Include the line containing "P('dark green pepper behind" and all lines before it, repeated exactly from the listing below, without pictures.

++++ Recorded information ++++

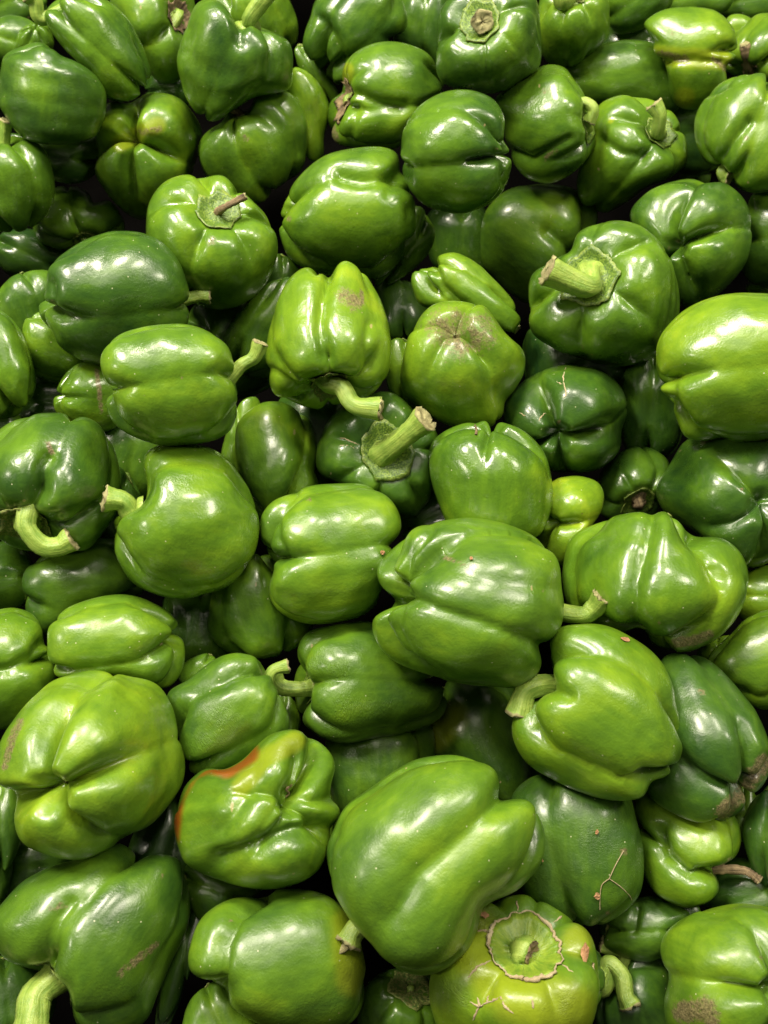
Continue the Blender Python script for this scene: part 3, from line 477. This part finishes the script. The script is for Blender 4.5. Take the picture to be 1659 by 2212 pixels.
P('nearly black pepper in the deep gap left of the large light one', '1350 830 1395 770 1440 790 1470 890 1450 965 1385 985 1345 925', 3.4, .08, a=90, t=0)
P('lime green pepper tipped on its side, above the brown-scarred one', '888 610 900 582 930 578 948 552 985 545 1030 568 1080 615 1118 665 1122 700 1095 722 1050 700 960 670 908 660', 1.95, .64, a=-38, t=-4, k=[(30, 1.2), (-40, .9), 110, 190], lw=1.35, c=(1000, 630), cut=[('935 575 950 615 1000 660', 11, 16)], st='1118 712 6', sr=9, cr=20)
P('small dark pepper between the two bright centre ones', '812 640 830 610 872 612 910 640 920 685 895 735 850 740 825 700', 2.9, .22, a=100, t=-30, k=[(10, .8), 90, 180, 270])
P('light green lobe showing left of the brown-scarred pepper', '835 760 870 740 905 790 905 870 870 880 842 835', 2.7, .58, a=90, t=0)
P('dark pepper with a dried sepal, left of the bright centre one', '487 745 505 700 555 640 612 610 640 680 610 790 540 805 500 785', 2.9, .26, a=60, t=0, k=[(-20, .7), 60, 150, 240], c=(565, 715))
P('dark pepper patch under the dry-stemmed glossy one', '575 600 600 555 640 580 650 640 600 660 560 640', 3.7, .20, a=90, t=0)
P('dark green pepper behind the dented one, upper centre', '850 480 900 455 932 500 920 545 870 592 820 610 820 540', 2.7, .36, a=60, t=0, k=[(20, .8), 90, 180, 270])
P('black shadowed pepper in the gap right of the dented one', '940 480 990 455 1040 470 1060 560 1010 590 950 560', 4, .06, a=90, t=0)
# --- right, lower
P('light green pepper at the right edge below the dark blue green one', '1590 1290 1625 1238 1680 1235 1710 1300 1650 1345 1605 1330', 3, .58, a=180, t=0)
P('smooth green pepper at the right border beside the very dark one', '1530 1420 1580 1368 1620 1330 1690 1318 1750 1400 1710 1500 1650 1535 1590 1500 1545 1460', 2.6, .56, a=20, t=-10, k=[(-80, .7), 60, 150, 240], c=(1630, 1430))
P('yellow green corner of a pepper under the three-lobed one', '1510 1410 1540 1385 1580 1380 1580 1440 1530 1445', 3.4, .72, a=90, t=0)
P('light folded pepper with a withered stem, lower right beside the straw pepper', '1368 1745 1400 1700 1480 1730 1560 1740 1592 1765 1602 1810 1590 1850 1555 1880 1552 1930 1500 1962 1440 1950 1400 1912 1378 1850', 2.5, .62, a=-28, t=10, k=[(10, 1.3), (-70, .8), 80, 170], lw=1.15, res=1.15, c=(1475, 1840),
  cut=[('1425 1790 1440 1850 1490 1895 1550 1880', 12, 24)], st='1600 1880 -6 1622 1888 -6 1640 1902 -8', sr=11, cr=22, dstem=1)
P('small green pepper edge behind the rotting-tipped one', '1585 1720 1618 1705 1640 1760 1625 1810 1590 1800', 3.4, .50, a=90, t=0)
P('dark pepper cut off by the right edge, low down', '1612 1805 1635 1735 1700 1690 1750 1800 1710 1910 1650 1900', 3, .15, a=90, t=0, k=[(-25, .8), 60, 150, 240])
P('bright glossy pepper with dried brown mud on its lower lobe, bottom right corner', '1425 2060 1440 2010 1490 1975 1555 1955 1610 1950 1690 1975 1750 2060 1745 2180 1680 2250 1540 2270 1450 2240 1432 2170 1442 2115', 1.8, .64, a=165, t=-52, k=[(188, 1.2), (112, .8), (15, 1), (-85, .8)], res=1.25, c=(1580, 2100), mk=[('B', '1475 2185 1520 2180', 36), ('B', '1540 2200', 28), ('b', '1645 2070', 6)])
P('dark pepper with a curled lobe above the withered stems, bottom right', '1305 1990 1335 1962 1400 1943 1470 1948 1500 1975 1460 2040 1400 2070 1340 2055 1310 2035', 2.9, .22, a=180, t=0, k=[(-5, 1), 70, 150, 240], cut=[('1375 1960 1368 2010', 9, 12)])
P('shadowed dark pepper behind the withered stems, bottom right', '1290 2130 1330 2080 1400 2060 1450 2120 1450 2240 1320 2250', 3.4, .14, a=140, t=35, k=[0, 60, 120, 180, 240, 300], st='1350 2062 16 1298 2040 26', sr=13, cr=44)
P('hidden pepper whose thick curved stem sticks out right of the yellow one', '1180 2080 1230 2050 1285 2060 1300 2110 1280 2170 1210 2190', 3.0, .30, a=5, t=0, st='1315 2080 10 1345 2110 14 1352 2150 14 1362 2172 12', sr=17, cr=20, k=[45, 135, 225, 315])
P('dark pepper with a torn leafy calyx under the large bottom centre one', '770 2190 790 2130 840 2095 900 2095 945 2120 950 2190 930 2260 800 2270', 2.6, .30, a=55, t=48, k=[(10), 80, 150, 220, 290], c=(860, 2180), cr=56, cn=5, dryc=1)
P('dark sliver of pepper between the orange-rimmed and the olive one', '400 1905 430 1865 500 1890 560 1915 490 1965 440 1985', 3.2, .22, a=150, t=0)
P('dark upright pepper squeezed between the corner pepper and the olive one', '400 1960 440 1935 485 1955 440 2020 410 2100 370 2200 340 2210 360 2080', 3.3, .10, a=90, t=0, lw=1.4)
P('smooth green pepper cropped by the bottom edge, below the olive one', '405 2200 430 2150 475 2130 530 2180 560 2250 410 2260', 2.9, .40, a=110, t=0)
P('dark pepper on the left edge below the big pale four-lobed one', '-30 1720 20 1705 45 1760 35 1830 0 1880 -35 1850', 3, .28, a=90, t=0)
P('dark green pepper low on the left edge above the freckled corner one', '-45 1820 10 1812 24 1870 0 1945 -50 1940', 3.1, .26, a=90, t=0)
P('shadowed pepper under the stem of the bottom left corner pepper', '-50 2090 20 2075 100 2110 110 2180 60 2250 -50 2250', 3.2, .22, a=90, t=0)
P('small green pepper in the gap above the wrinkled-cheek one', '385 1455 415 1425 455 1418 470 1460 420 1490', 3.6, .42, a=60, t=0)
P('narrow bright lobe behind the crumpled orange-rimmed pepper', '690 1700 730 1685 750 1735 735 1800 700 1810', 2.9, .60, a=90, t=0)
P('small pepper edge right of the wrinkled-cheek one', '585 1530 615 1500 645 1550 625 1610 590 1605', 3.2, .45, a=90, t=0)
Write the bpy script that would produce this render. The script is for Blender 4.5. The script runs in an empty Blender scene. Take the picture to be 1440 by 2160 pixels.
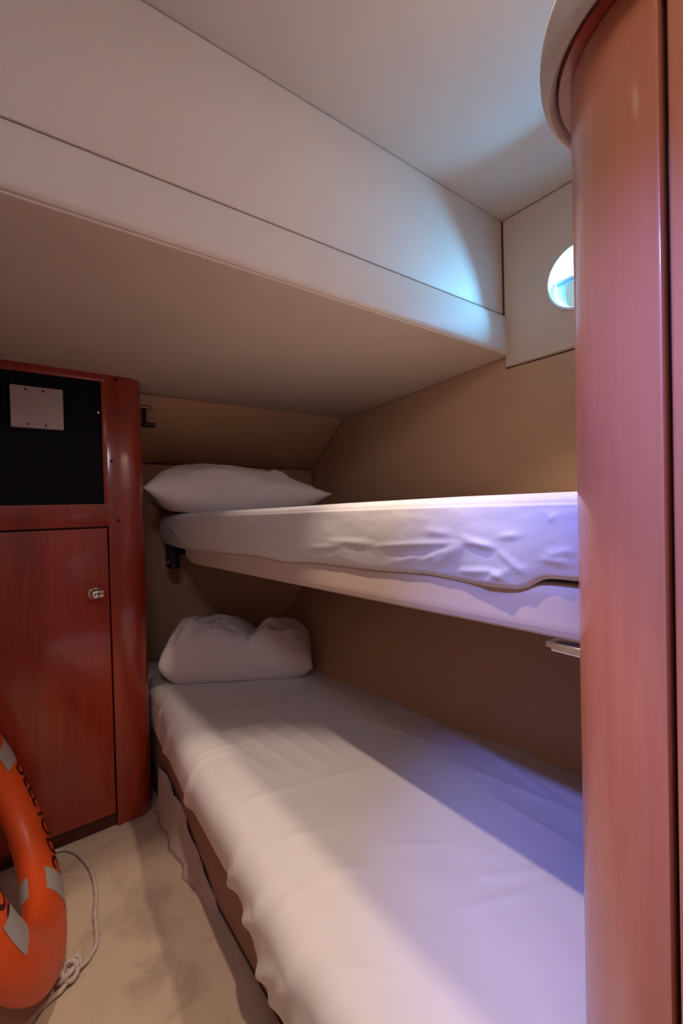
import bpy, bmesh, math, random
from mathutils import Vector, Matrix, noise
R = math.radians
scene = bpy.context.scene
col = scene.collection

# ------------------------------------------------------------------ camera
YAW, PITCH, ROLL, FPX = R(36.85927534), R(-0.76722542), R(-1.38822247), 944.5957
EYE = Vector((0, 0, 1.15))
_f = Vector((math.sin(YAW)*math.cos(PITCH), math.cos(YAW)*math.cos(PITCH), math.sin(PITCH)))
_r = Vector((math.cos(YAW), -math.sin(YAW), 0)); _u = _r.cross(_f)
CR = _r*math.cos(ROLL) + _u*math.sin(ROLL); CU = -_r*math.sin(ROLL) + _u*math.cos(ROLL)
cd = bpy.data.cameras.new('camera'); cam = bpy.data.objects.new('camera', cd); col.objects.link(cam)
cd.sensor_fit = 'HORIZONTAL'; cd.sensor_width = 24.0; cd.lens = FPX/1440*24.0
cd.clip_start = 0.01; cd.clip_end = 200
cam.matrix_world = Matrix(((CR.x, CU.x, -_f.x, EYE.x), (CR.y, CU.y, -_f.y, EYE.y), (CR.z, CU.z, -_f.z, EYE.z), (0, 0, 0, 1)))
scene.camera = cam

# ------------------------------------------------------------------ world and view
scene.view_settings.view_transform = 'Standard'; scene.view_settings.look = 'None'
scene.view_settings.gamma = 1; scene.view_settings.use_curve_mapping = False
scene.view_settings.exposure = 0.0
w = bpy.data.worlds.new('sky'); scene.world = w; w.use_nodes = True
bg = w.node_tree.nodes['Background']
bg.inputs[0].default_value = (0.80, 0.93, 1.0, 1); bg.inputs[1].default_value = 3.2

# ------------------------------------------------------------------ lamps
def lamp(name, kind, loc, energy, color, target=None, **kw):
    l = bpy.data.lights.new(name, kind); o = bpy.data.objects.new(name, l); col.objects.link(o)
    o.location = loc; l.energy = energy; l.color = color
    for k, v in kw.items(): setattr(l, k, v)
    if target is not None:
        o.rotation_euler = (Vector(target)-Vector(loc)).to_track_quat('-Z', 'Y').to_euler()
    return o
WARM = (1.0, 0.77, 0.62)
ASSUMED_DOWNLIGHTS = [((0.15, 0.60, 2.160), (0.15, 0.60, 0.0), 45.0, 55, 0.3), ((0.70, 0.40, 2.160), (0.70, 0.40, 0.0), 36.0, 96, 0.3)]  # unseen warm ceiling spots, assumed from the shadow edges on the berths
for _p, _t, _e, _a, _b in ASSUMED_DOWNLIGHTS:
    lamp('downlight_lamp', 'SPOT', _p, _e, WARM, _t, spot_size=R(_a), spot_blend=_b, shadow_soft_size=0.015 if _a < 60 else 0.04)
# added fill light for assumed daylight behind the camera; no opening is built
lamp('hatch_daylight', 'AREA', (-0.20, -0.25, 2.17), 8.8, (0.90, 0.86, 1.0), (0.45, 0.35, 1.2), shape='RECTANGLE', size=0.5, size_y=0.4)
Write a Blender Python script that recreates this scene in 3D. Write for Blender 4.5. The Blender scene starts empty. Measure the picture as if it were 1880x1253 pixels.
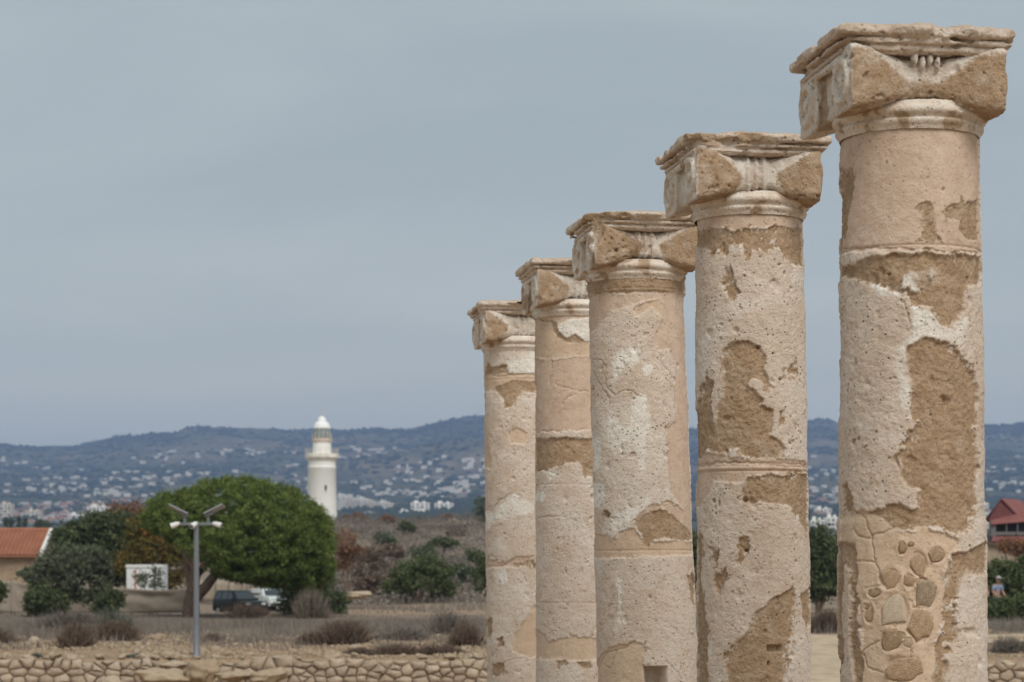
import bpy, bmesh, math, random
import numpy as np
from mathutils import Vector, Matrix, noise
R = math.radians
sc = bpy.context.scene
COL = sc.collection

# ------------------------------------------------------------------ camera
CAMZ = 2.4
cd = bpy.data.cameras.new('camera'); cam = bpy.data.objects.new('camera', cd); COL.objects.link(cam)
cam.location = (0, 0, CAMZ); cam.rotation_euler = (R(90), 0, 0)
cd.sensor_width = 36; cd.lens = 77.84; cd.shift_y = 0.2178       # view camera: verticals stay parallel
cd.clip_start = .1; cd.clip_end = 30000
cd.dof.use_dof = True; cd.dof.focus_distance = 11.8; cd.dof.aperture_fstop = 5.0
sc.camera = cam
FPX = 4065.0                                                     # focal length in photo pixels

# ------------------------------------------------------------------ sky and sun (bright overcast)
SUN_EL, SUN_AZ = R(50), R(158)        # azimuth clockwise from +Y: behind the camera, to its right
w = bpy.data.worlds.new('World'); sc.world = w; w.use_nodes = True
nt = w.node_tree; nt.nodes.clear()
def wn(t, **k):
    n = nt.nodes.new(t)
    for a, b in k.items(): setattr(n, a, b)
    return n
out = wn('ShaderNodeOutputWorld'); 
sky = wn('ShaderNodeTexSky', sky_type='NISHITA', sun_disc=False, sun_elevation=SUN_EL, sun_rotation=SUN_AZ, air_density=1.0, dust_density=2.0)
bg1 = wn('ShaderNodeBackground'); bg1.inputs[1].default_value = .07
nt.links.new(sky.outputs[0], bg1.inputs[0])
# the cloud sheet: soft stretched streaks, pale blue grey, thinning in bands
tc = wn('ShaderNodeTexCoord'); sep = wn('ShaderNodeSeparateXYZ'); nt.links.new(tc.outputs['Generated'], sep.inputs[0])
mz = wn('ShaderNodeMath', operation='ADD'); mz.inputs[1].default_value = .30; nt.links.new(sep.outputs[2], mz.inputs[0])
mab = wn('ShaderNodeMath', operation='ABSOLUTE'); nt.links.new(mz.outputs[0], mab.inputs[0])
dv1 = wn('ShaderNodeMath', operation='DIVIDE'); nt.links.new(sep.outputs[0], dv1.inputs[0]); nt.links.new(mab.outputs[0], dv1.inputs[1])
dv2 = wn('ShaderNodeMath', operation='DIVIDE'); nt.links.new(sep.outputs[1], dv2.inputs[0]); nt.links.new(mab.outputs[0], dv2.inputs[1])
cmb = wn('ShaderNodeCombineXYZ'); nt.links.new(dv1.outputs[0], cmb.inputs[0]); nt.links.new(dv2.outputs[0], cmb.inputs[1])
mp = wn('ShaderNodeMapping'); mp.inputs['Scale'].default_value = (.7, 2.2, 1); mp.inputs['Rotation'].default_value = (0, 0, R(12)); nt.links.new(cmb.outputs[0], mp.inputs[0])
no = wn('ShaderNodeTexNoise'); no.inputs['Scale'].default_value = 1.6; no.inputs['Detail'].default_value = 6; no.inputs['Roughness'].default_value = .52; no.inputs['Distortion'].default_value = .5
nt.links.new(mp.outputs[0], no.inputs[0])
cr = wn('ShaderNodeValToRGB'); e = cr.color_ramp.elements
e[0].position = .36; e[0].color = (.226, .262, .268, 1); e[1].position = .64; e[1].color = (.284, .314, .310, 1)
nt.links.new(no.outputs[0], cr.inputs[0])
# the sheet pales towards the horizon all round
hz0 = wn('ShaderNodeMath', operation='MULTIPLY'); hz0.inputs[1].default_value = -12.; nt.links.new(sep.outputs[2], hz0.inputs[0]); hz1 = wn('ShaderNodeMath', operation='EXPONENT'); nt.links.new(hz0.outputs[0], hz1.inputs[0])
hz2 = wn('ShaderNodeMath', operation='MULTIPLY', use_clamp=True); hz2.inputs[1].default_value = 1.0; nt.links.new(hz1.outputs[0], hz2.inputs[0])
hmx = wn('ShaderNodeMix', data_type='RGBA'); hmx.inputs[7].default_value = (.66, .62, .47, 1); nt.links.new(hz2.outputs[0], hmx.inputs[0]); nt.links.new(cr.outputs[0], hmx.inputs[6])
bg2 = wn('ShaderNodeBackground'); bg2.inputs[1].default_value = .95; nt.links.new(hmx.outputs[2], bg2.inputs[0])
mx = wn('ShaderNodeMixShader'); mx.inputs[0].default_value = .90
nt.links.new(bg1.outputs[0], mx.inputs[1]); nt.links.new(bg2.outputs[0], mx.inputs[2]); nt.links.new(mx.outputs[0], out.inputs[0])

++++

**Solution below**:
Continue the Blender Python script for this scene: part 3, from line 477. This part finishes the script. The script is for Blender 4.5. Take the picture to be 1659 by 2212 pixels.
P('nearly black pepper in the deep gap left of the large light one', '1350 830 1395 770 1440 790 1470 890 1450 965 1385 985 1345 925', 3.4, .08, a=90, t=0)
P('lime green pepper tipped on its side, above the brown-scarred one', '888 610 900 582 930 578 948 552 985 545 1030 568 1080 615 1118 665 1122 700 1095 722 1050 700 960 670 908 660', 1.95, .64, a=-38, t=-4, k=[(30, 1.2), (-40, .9), 110, 190], lw=1.35, c=(1000, 630), cut=[('935 575 950 615 1000 660', 11, 16)], st='1118 712 6', sr=9, cr=20)
P('small dark pepper between the two bright centre ones', '812 640 830 610 872 612 910 640 920 685 895 735 850 740 825 700', 2.9, .22, a=100, t=-30, k=[(10, .8), 90, 180, 270])
P('light green lobe showing left of the brown-scarred pepper', '835 760 870 740 905 790 905 870 870 880 842 835', 2.7, .58, a=90, t=0)
P('dark pepper with a dried sepal, left of the bright centre one', '487 745 505 700 555 640 612 610 640 680 610 790 540 805 500 785', 2.9, .26, a=60, t=0, k=[(-20, .7), 60, 150, 240], c=(565, 715))
P('dark pepper patch under the dry-stemmed glossy one', '575 600 600 555 640 580 650 640 600 660 560 640', 3.7, .20, a=90, t=0)
P('dark green pepper behind the dented one, upper centre', '850 480 900 455 932 500 920 545 870 592 820 610 820 540', 2.7, .36, a=60, t=0, k=[(20, .8), 90, 180, 270])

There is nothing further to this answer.